Abstract
The paper investigates the link between student relations and their performances at university. A social influence mechanism is hypothesized as individuals adjusting their own behaviors to those of others with whom they are connected. This contribution explores the effect of peers on a real network formed by a cohort of students enrolled at a graduate level in an Italian University. Specifically, by adopting a network effects model, the relation between interpersonal networks and university performance is evaluated assuming that student performance is related to the performance of the other students belonging to the same group. By controlling for individual covariates, the network results show informal contacts, based on mutual interests and goals, are related to performance, while formal groups formed temporarily by the instructor have no such effect.
Disclosure statement
No potential conflict of interest was reported by the authors.
Notes
1. In analogy with economic literature, Dow [Citation19] discussed an alternative estimation solution to deal with the presence of the endogenous term in network autocorrelation models framework based on instrumental variables and 2SLS estimation method. However, the choice of instruments is a task that can be hardly faced in studying peer effects [Citation37], and it goes beyond the scope of this contribution.
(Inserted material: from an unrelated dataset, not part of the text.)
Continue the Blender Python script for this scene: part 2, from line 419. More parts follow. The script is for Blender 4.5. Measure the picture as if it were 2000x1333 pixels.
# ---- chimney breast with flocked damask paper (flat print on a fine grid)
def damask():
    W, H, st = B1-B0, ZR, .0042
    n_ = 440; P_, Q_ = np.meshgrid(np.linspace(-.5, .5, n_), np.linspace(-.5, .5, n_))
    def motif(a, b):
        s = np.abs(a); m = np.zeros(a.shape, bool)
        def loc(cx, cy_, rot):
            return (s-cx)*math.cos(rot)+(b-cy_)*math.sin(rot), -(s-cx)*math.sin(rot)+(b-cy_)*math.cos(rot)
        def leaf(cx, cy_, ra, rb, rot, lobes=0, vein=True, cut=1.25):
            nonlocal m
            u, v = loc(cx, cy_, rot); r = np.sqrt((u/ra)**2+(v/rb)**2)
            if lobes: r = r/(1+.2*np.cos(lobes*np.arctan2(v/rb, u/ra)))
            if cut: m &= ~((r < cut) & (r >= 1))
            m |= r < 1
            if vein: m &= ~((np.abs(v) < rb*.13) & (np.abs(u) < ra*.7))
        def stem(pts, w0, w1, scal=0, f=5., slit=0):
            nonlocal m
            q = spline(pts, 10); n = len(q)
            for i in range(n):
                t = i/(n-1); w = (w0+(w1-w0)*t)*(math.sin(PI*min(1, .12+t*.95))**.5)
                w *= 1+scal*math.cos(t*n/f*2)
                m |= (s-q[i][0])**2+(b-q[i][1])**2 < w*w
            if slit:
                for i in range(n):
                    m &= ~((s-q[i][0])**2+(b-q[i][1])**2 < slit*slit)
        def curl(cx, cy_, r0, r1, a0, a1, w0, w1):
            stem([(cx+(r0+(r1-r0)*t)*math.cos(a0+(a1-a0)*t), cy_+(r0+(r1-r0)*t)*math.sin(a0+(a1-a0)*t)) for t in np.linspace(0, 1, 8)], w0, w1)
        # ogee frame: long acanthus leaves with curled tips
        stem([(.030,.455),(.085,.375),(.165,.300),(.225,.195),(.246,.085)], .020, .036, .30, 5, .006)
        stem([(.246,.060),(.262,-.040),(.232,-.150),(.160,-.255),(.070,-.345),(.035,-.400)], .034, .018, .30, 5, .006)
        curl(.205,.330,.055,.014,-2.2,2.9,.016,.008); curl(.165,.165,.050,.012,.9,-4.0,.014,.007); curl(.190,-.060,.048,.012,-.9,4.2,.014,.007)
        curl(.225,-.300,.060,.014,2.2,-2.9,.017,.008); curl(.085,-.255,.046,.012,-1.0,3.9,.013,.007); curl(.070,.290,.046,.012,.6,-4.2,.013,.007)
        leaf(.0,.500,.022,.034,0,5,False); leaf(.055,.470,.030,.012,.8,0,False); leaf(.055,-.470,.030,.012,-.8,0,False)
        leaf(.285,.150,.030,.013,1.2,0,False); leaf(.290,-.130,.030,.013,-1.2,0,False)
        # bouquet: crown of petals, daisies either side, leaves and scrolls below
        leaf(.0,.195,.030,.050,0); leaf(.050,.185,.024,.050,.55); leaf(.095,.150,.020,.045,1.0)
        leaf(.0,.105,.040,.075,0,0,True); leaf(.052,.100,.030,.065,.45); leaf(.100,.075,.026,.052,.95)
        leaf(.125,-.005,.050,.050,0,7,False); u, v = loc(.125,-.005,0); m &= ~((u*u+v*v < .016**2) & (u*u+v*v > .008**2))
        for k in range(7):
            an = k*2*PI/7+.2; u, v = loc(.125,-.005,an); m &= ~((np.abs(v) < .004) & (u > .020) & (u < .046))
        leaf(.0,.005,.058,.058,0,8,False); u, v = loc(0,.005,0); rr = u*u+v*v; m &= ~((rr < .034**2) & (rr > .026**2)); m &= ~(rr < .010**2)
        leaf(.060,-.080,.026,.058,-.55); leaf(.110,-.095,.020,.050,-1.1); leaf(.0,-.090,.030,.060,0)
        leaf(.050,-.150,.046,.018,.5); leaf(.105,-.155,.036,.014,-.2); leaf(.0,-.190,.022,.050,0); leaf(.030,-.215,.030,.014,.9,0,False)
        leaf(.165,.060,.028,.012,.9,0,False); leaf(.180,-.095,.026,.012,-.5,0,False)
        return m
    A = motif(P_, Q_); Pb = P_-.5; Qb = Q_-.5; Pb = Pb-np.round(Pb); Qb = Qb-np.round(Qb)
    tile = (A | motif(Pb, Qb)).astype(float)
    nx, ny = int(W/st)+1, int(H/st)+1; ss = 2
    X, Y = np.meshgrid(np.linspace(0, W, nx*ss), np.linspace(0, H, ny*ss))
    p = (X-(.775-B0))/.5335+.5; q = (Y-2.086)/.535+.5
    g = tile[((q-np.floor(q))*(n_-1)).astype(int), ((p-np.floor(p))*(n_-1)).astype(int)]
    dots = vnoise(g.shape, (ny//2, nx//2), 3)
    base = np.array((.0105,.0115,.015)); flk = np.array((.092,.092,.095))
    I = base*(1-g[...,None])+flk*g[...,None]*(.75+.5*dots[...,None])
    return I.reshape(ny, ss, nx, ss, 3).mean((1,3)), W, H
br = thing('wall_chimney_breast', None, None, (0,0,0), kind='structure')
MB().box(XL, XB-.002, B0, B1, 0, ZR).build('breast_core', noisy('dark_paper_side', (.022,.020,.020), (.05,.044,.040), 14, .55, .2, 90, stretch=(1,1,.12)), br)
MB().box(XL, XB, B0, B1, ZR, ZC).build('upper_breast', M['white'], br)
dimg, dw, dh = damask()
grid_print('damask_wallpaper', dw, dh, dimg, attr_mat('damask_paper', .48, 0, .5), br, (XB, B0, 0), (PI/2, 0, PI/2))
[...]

2. Worthy of note is the recent 2012 feasibility study on the measure of student performance carried out by the OECD ‘Assessment of Higher Education Learning Outcomes (AHELO)’ project. For details visit OECD AHELO project website: www.oecd.org/edu/ahelo.
3. ‘Statements called intended learning outcomes, commonly shortened to learning outcomes, are used to express what it is expected that students should be able to do at the end of the learning period’ [Citation27, p. 3].
4. The Dublin descriptors comprise ‘generic statements of typical expectations of achievements and abilities associated with qualifications that represent the end of each Bologna cycle’ [Citation5, p. 65].
5. A first model was estimated to predict the graduate average grade of five students from their undergraduate grade. The model was also used to obtain values for five missing undergraduate grades (an inverse regression problem). The same procedure was adopted for the Dublin Descriptors, where each graduate level descriptor was regressed on the corresponding undergraduate one. In such a case, a total of six missing values were imputed using 10 variables.
6. We computed the Pearson correlation for all pairs of the five networks considered, and assessed the frequency of random measures as large as actually observed by using the dyadic QAP-correlation tool implemented in the UCINET software.
7. Several methods are available to obtain individual scores for latent variables, generally providing different results for each unit. We adopted the revised blockwise factor score regression procedure [Citation42], that is based on the estimation of individual scores separately for the dependent (Bartlett scores) and independent (Regression scores) latent variables. It produces consistent estimators for all parameters in the case of a latent regression model.
8. This is probably due to the large number of parameters (if compared with the small sample size) that in turn provided large standard errors.